Questa mattina mi sono svegliato e ho pensato che tutti gli
italiani che hanno meno di 40 anni non sono mai andati al cinema a vedere un
film di Fellini appena uscito.
Non sanno, quindi, che cosa volesse dire.
Se qualcuno mi chiedesse di sceglierne uno tra tutti, da vedere
subito, suggerirei "Fellini 8 e 1/2" il suo nono film, quello che
giustamente è considerato all'unanimità
la sua prova migliore.
Era un'Italia in cui gli scrittori e i registi e gli
intellettuali si interrogavano su se stessi e sulle relazioni d'amore, di
amicizia, sulla qualità della vita, riuscendo sempre a
scandagliare il vero nocciolo del problema.

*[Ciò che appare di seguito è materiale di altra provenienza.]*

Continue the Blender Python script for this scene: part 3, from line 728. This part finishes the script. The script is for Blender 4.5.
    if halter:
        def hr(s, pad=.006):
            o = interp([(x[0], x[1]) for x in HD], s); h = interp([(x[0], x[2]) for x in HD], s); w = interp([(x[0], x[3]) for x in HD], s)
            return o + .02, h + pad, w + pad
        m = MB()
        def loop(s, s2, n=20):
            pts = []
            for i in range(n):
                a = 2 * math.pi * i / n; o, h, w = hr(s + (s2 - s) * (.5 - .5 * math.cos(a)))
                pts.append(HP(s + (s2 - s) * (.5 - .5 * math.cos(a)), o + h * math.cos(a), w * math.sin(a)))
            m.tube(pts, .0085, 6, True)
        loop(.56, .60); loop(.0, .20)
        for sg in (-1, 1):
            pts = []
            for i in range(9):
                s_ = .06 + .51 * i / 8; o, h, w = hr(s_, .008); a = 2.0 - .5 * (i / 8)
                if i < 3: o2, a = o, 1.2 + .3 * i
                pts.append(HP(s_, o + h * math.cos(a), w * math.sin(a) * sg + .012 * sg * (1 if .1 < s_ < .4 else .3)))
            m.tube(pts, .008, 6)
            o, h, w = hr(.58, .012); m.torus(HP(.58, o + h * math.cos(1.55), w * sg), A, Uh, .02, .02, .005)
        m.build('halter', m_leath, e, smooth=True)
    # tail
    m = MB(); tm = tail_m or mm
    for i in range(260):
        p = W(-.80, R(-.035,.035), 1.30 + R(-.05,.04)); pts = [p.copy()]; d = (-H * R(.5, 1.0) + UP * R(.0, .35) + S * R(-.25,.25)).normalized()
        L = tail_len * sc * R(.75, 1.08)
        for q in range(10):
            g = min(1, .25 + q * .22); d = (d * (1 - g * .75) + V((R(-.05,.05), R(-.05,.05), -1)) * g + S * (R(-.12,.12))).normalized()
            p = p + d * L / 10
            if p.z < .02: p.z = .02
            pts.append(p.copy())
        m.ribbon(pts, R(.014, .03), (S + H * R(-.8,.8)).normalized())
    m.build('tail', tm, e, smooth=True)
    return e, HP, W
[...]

Era un'Italia soprattutto viva, non ancora soggetta al pizzo
della politica, quando gli italiani erano ancora curiosi.
Riappropriarsi della sua eredità visiva narrativa mi sembra sia il
modo migliore per cominciare a ritrovare quel gusto spericolato nell'andare a
cercare il bandolo della matassa.
Alla ricerca del Senso esistenziale dell'essere italiani, al di
là delle solite chiacchiere ormai consunte su tutto ciò
di noi, che sappiamo, che conosciamo, che vediamo ogni giorno.
E' necessario andare al di là.
Come nella scena iniziale di "Fellini 8 e 1/2" quando
il protagonista (Marcello Mastroianni) si trova imprigionato dentro
un'automobile, incastrata in un ingorgo, ed esce dal finestrino tirato per i
piedi da una lunghissima corda infinita.
E lieve come un palloncino si libra nell'aria e si perde tra le
nuvole.
Per ritornare a credere che si possa davvero, ancora oggi, riuscire
a volare.
Un tempo lo facevamo.
Vuol dire che è possibile farlo di nuovo.